To begin with, while the recent offensive in Abyan was successful in removing al-Qaeda’s base of operations, this occurred only after local tribes aligned with the Yemeni army, which is under President Hadi’s control, to help destroy the group’s presence in the province. Previously, these same tribes had refused to cooperate with the army not because they supported al-Qaeda, but because they opposed former President Saleh.

One individual credited with rallying local tribes to assist the Hadi government is Muhammad Ali Ahmed, a popular former governor of Abyan in the mid-1980s. Historical events from this earlier decade, when South Yemen was under the Yemeni Socialist Party’s (YSP) Marxist rule, are an essential reference point for anyone seeking to comprehend events in Yemen today.

During the mid-1980s, Muhammad Ali Ahmed and President Hadi worked under the administration of former South Yemeni president Ali Nasser Muhammad. The story of the “Ali Nasser partisans” is a story that has nearly come full circle from the time when South Yemen was governed by the YSP.

Southern Marxists ruled for more than twenty years between 1969 and 1990. During this late Cold War period, South Yemen was closely aligned with the former Soviet Union while North Yemen remained within the American sphere of influence. Towards the end of the Cold War, a deadly power struggle occurred in South Yemen. In January 1986, Ali Nasser’s partisans attempted to consolidate their hold on power by murdering a rival group of YSP leaders. Over the course of two weeks of fighting, Ali Nasser and his partisans lost control in Aden and were forced to flee to North Yemen.

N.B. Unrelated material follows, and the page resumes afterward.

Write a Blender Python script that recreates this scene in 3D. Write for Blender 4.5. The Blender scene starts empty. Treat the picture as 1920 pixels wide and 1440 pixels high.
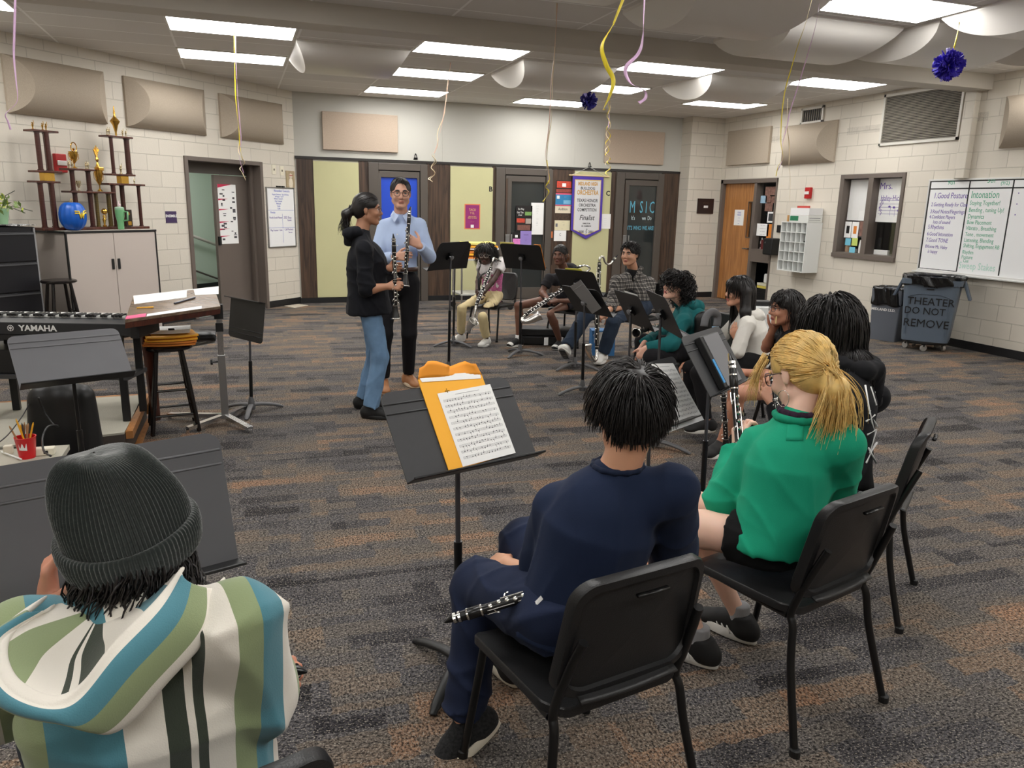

Four years later in 1990, as the Cold War wound down and the Soviet Union began its rapid disintegration, Ali Nasser’s YSP rivals in Aden unexpectedly agreed to unite with North Yemen. This was a fateful decision as these YSP members found themselves vulnerable to political pressures and murderous attacks soon after relocating to the unified political capital of Sanaa in the north. In 1991 and 1992, there were roughly one hundred assassination attempts against the YSP and its southern supporters living in the north.

President Saleh and his associates blamed Ali Nasser partisans, accusing them of carrying out attacks against their YSP enemies in retribution for the 1986 power struggle. The targeted YSP officials blamed Saleh’s own associates, some of whom had connections with former mujahideen linked to Osama Bin Laden in Afghanistan. During the late Cold War, many of President Saleh’s closest associates undoubtedly supported the anti-communist Islamic agenda financed and directed by Saudi Arabia and the United States. Former allies of Bin Laden have since acknowledged receiving support in the early 1990s, from both the emerging al-Qaeda organization and top military officers in Saleh’s regime, to assassinate YSP officials as part of the continuing jihad that began in Afghanistan.

The turmoil that resulted from the attacks on YSP leaders ultimately resulted in a full-scale civil war in Yemen between April and July 1994, when members of Ali Nasser’s rival YSP were defeated and forced into exile. Meanwhile, Saleh formed a partnership with Ali Nasser’s partisans, choosing Hadi as his vice president for the next seventeen years.